I understand better now why the Olympics open a door for the otherwise sports-averse. They are a theatrical event, a parable play of the highest order.

No, not the opening ceremonies with song, dance, fire and synchronized outfits, though it doesn't get more drag than that. I mean, each category comes loaded with its own dramatic micronarrative about overcoming the odds. There are supportive parents and taskmaster coaches, heroes, villains and underdogs, friendship bonds, dirty looks, tears of triumph and defeat. The stakes could not be higher, and we watch the results in real time. Furthermore, when someone wins, they get jewelry, a hunk of precious metal tied to a ribbon. Sometimes they get flowers and a crown. The Olympics might as well be a maypole dance.

And within that framework, the games invite us to dream of a more fruitful life. Of being Kristi Yamaguchi despite having never stayed upright on skates. Of a new daily regimen devoted to the luge. Of gliding with ease on the uneven bars. They ask, what if you weren't a nerdy nobody watching from your brown 1980s carpet?

What if you weren't so afraid?

The Olympics have begun their broadcast from Italy as the Milan Cortina Games. They blast back into our homes alongside Super Bowl LX, an event also arguably steeped in outsized pageantry with the added bonus of cheese dips.

Both traditions arrive at a time of intense international discord and a blooming cold war within our own borders. Super Bowl halftime performer Bad Bunny, one of the world's bestselling artists who hails from the American territory of Puerto Rico, has become an electrified post in the invisible fence of our division. Meanwhile, rumors of United States Immigration and Customs Enforcement agents being part of the Team USA delegation in Italy have not borne out.

These open fuses coalesce into existential questions of who gets to belong, to carry a flag, to claim kinship with a nation. With daily violence in the news and the rest of the world rightly giving Americans side-eye, it's an awkward moment to slip into the patriotism of a Ralph Lauren teddy bear sweater, to root for the home team, warts and all.

But peel off the patriotic fanfare, and the Olympics still offer the same spirit of mental opportunity they gave an uncoordinated, nearsighted child. They still grease the wheels of our innermost imaginations.
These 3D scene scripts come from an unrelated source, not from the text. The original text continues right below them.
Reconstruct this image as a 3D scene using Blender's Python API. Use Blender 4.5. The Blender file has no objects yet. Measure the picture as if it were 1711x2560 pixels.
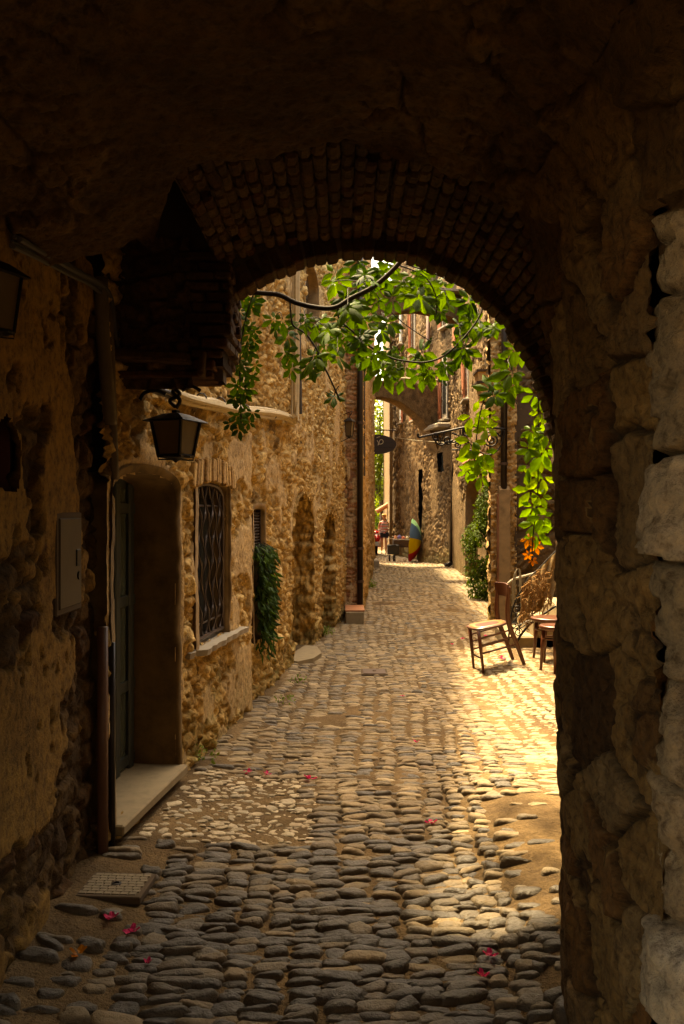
import bpy, math, random
import numpy as np
from mathutils import Vector, Matrix
random.seed(7)
rng = np.random.default_rng(11)
R = math.radians
scene = bpy.context.scene
COL = scene.collection
F = 2200.0; CX = 855.5; CY = 1280.0; EYE = 1.6

def at(px, py, Y):
    return Vector(((px - CX) * Y / F, Y, EYE - (py - CY) * Y / F))

# ------------------------------------------------------------------ noise
def hsh(ix, iy, seed):
    a = (ix.astype(np.int64) * 374761393 + iy.astype(np.int64) * 668265263 + seed * 1442695041) & 0xFFFFFFFF
    a = ((a ^ (a >> 13)) * 1274126177) & 0xFFFFFFFF
    a = ((a ^ (a >> 16)) * 2246822519) & 0xFFFFFFFF
    a = a ^ (a >> 15)
    return (a & 0xFFFFFF) / float(0x1000000)
def vn(x, y, seed=0):
    x = np.asarray(x, float); y = np.asarray(y, float)
    ix = np.floor(x); iy = np.floor(y); fx = x - ix; fy = y - iy
    fx = fx * fx * fx * (fx * (fx * 6 - 15) + 10); fy = fy * fy * fy * (fy * (fy * 6 - 15) + 10)
    a = hsh(ix, iy, seed); b = hsh(ix + 1, iy, seed); c = hsh(ix, iy + 1, seed); d = hsh(ix + 1, iy + 1, seed)
    return (a * (1 - fx) + b * fx) * (1 - fy) + (c * (1 - fx) + d * fx) * fy
def fbm(x, y, o=4, seed=0):
    s = 0; a = .5; t = 0
    for k in range(o):
        s = s + a * vn(x * 2 ** k + 17.3 * k, y * 2 ** k - 9.1 * k, seed + k); t += a; a *= .5
    return s / t
def sm(a, b, x):
    t = np.clip((x - a) / (b - a), 0, 1); return t * t * (3 - 2 * t)
def voro(x, y, seed=0, jit=.85, p=2.):
    ix = np.floor(x); iy = np.floor(y)
    f1 = np.full(x.shape, 9.); f2 = np.full(x.shape, 9.); rid = np.zeros(x.shape); dx1 = np.zeros(x.shape); dy1 = np.zeros(x.shape)
    for dj in (-1, 0, 1):
        for di in (-1, 0, 1):
            cx = ix + di; cy = iy + dj
            px = cx + .5 + jit * (hsh(cx, cy, seed) - .5); py = cy + .5 + jit * (hsh(cx, cy, seed + 5) - .5)
            d = (np.abs(px - x) ** p + np.abs(py - y) ** p) ** (1 / p)
            r = hsh(cx, cy, seed + 9)
            n = d < f1
            f2 = np.where(n, f1, np.minimum(f2, d))
            rid = np.where(n, r, rid); dx1 = np.where(n, x - px, dx1); dy1 = np.where(n, y - py, dy1)
            f1 = np.where(n, d, f1)
    return f1, f2, rid, dx1, dy1

def rubble(s, z, size=.1, asp=1.5, dep=.03, seed=1, rough=.006, gap=.16, low=.5, sharp=.34, p=2.6, warp=.7, pit=0.):
    """height, per-stone random, mortar mask of rough masonry"""
    wx = fbm(s / size * .7, z / size * .7, 3, seed + 20) - .5; wz = fbm(s / size * .7, z / size * .7, 3, seed + 30) - .5
    f1, f2, r, dx, dy = voro(s / (size * asp) + warp * wx, z / size + warp * wz, seed, .85, p)
    e = f2 - f1
    dome = sm(0, sharp, e)
    tilt = (dx * (hsh(np.floor(r * 9973), np.zeros_like(r), seed) - .5) + dy * (hsh(np.floor(r * 7919), np.zeros_like(r), seed + 1) - .5))
    h = dep * (dome * (.35 + .65 * r) + .9 * tilt * dome)
    h = h + rough * (fbm(s * 34, z * 34, 4, seed + 40) - .5) * 2 + dep * low * 2 * (fbm(s * 1.7, z * 1.7, 3, seed + 50) - .5)
    h = h - rough * 2.2 * sm(.66, .8, fbm(s * 22, z * 22, 2, seed + 60))
    if pit: h = h - pit * sm(.54, .68, fbm(s * 12, z * 10, 4, seed + 70)) + pit * .7 * sm(.56, .72, fbm(s * 17, z * 14, 3, seed + 80))
    return h, r, 1 - sm(gap * .3, gap, e)

# ------------------------------------------------------------------ objects
def tag(o, label=None, cat=None, group=None, kind=None):
    if label: o['label'] = label
    if cat: o['category'] = cat
    if group: o['group'] = group
    if kind: o['kind'] = kind
    return o
def thing(name, label, cat, loc=(0, 0, 0), group=None):
    o = bpy.data.objects.new(name, None); COL.objects.link(o); o.location = loc; o.empty_display_size = .1
    return tag(o, label, cat, group)
def root_loc(p):
    while p is not None and p.parent is not None: p = p.parent
    return Vector(p.location) if p is not None else Vector((0, 0, 0))
def link_mesh(name, V, Fc, mat, parent=None, smooth=False, attrs=None, mats=None, mi=None, loops=None):
    V = np.asarray(V, dtype=np.float32).reshape(-1, 3)
    off = root_loc(parent)
    V = V - np.array(off, dtype=np.float32)
    me = bpy.data.meshes.new(name)
    if isinstance(Fc, np.ndarray):
        n, k = Fc.shape
        me.vertices.add(len(V)); me.vertices.foreach_set('co', V.ravel())
        me.loops.add(n * k); me.loops.foreach_set('vertex_index', Fc.astype(np.int32).ravel())
        me.polygons.add(n); me.polygons.foreach_set('loop_start', np.arange(0, n * k, k, dtype=np.int32))
        me.update(calc_edges=True); me.validate()
    else:
        me.from_pydata(V.tolist(), [], [tuple(f) for f in Fc]); me.update()
    if attrs:
        for k, a in attrs.items():
            at_ = me.attributes.new(k, 'FLOAT', 'POINT'); at_.data.foreach_set('value', np.asarray(a, dtype=np.float32).ravel())
    for m in (mats or [mat]): me.materials.append(m)
    if mi is not None: me.polygons.foreach_set('material_index', np.asarray(mi, dtype=np.int32))
    if smooth: me.polygons.foreach_set('use_smooth', np.ones(len(me.polygons), dtype=bool))
    o = bpy.data.objects.new(name, me); COL.objects.link(o)
    if parent is not None: o.parent = parent
    return o
def own(name, V, Fc, mat, loc, **kw):
    """a one-mesh thing with its origin at loc"""
    o = link_mesh(name, np.asarray(V, dtype=np.float32).reshape(-1, 3) - np.array(loc, dtype=np.float32), Fc, mat, None, **kw)
    o.location = loc
    return o
def dup(root, loc, rz=0, label=None):
    r = root.copy(); COL.objects.link(r); r.location = loc; r.rotation_euler = (0, 0, rz)
    if label: r['label'] = label
    for ch in list(root.children):
        c = ch.copy(); COL.objects.link(c); c.parent = r
        for g in ch.children:
            d = g.copy(); COL.objects.link(d); d.parent = c
    return r

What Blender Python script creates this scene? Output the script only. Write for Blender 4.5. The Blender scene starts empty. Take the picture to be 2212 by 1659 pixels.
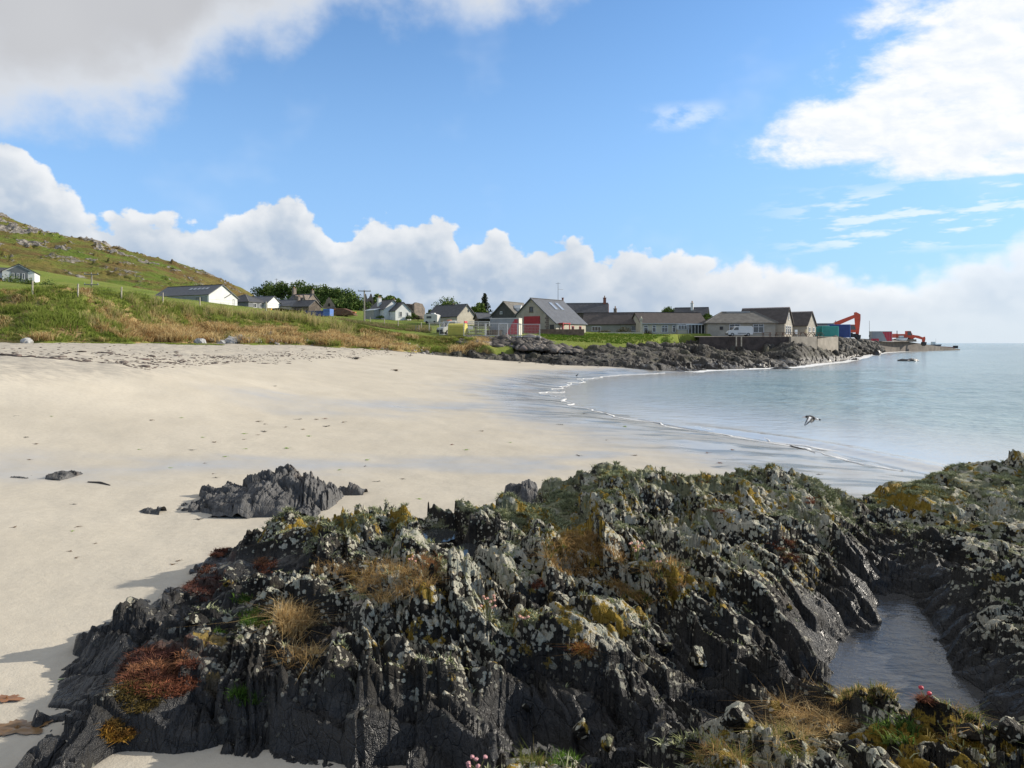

They still inspire us couch-sitters to dream of enlightened callings, no matter how far-flung they feel.

I no longer wish to be a gold medal figure skater but rather, a brave and compassionate person. A curious thinker willing to be proven wrong. Someone who seeks to learn about the experiences of others rather than writing them off as strange or wrong. Someone who understands that the tapestry of life extends past our own worldviews, talents and comforts. Someone who still believes underdogs can win.

Someone who asks, what if we weren't so afraid?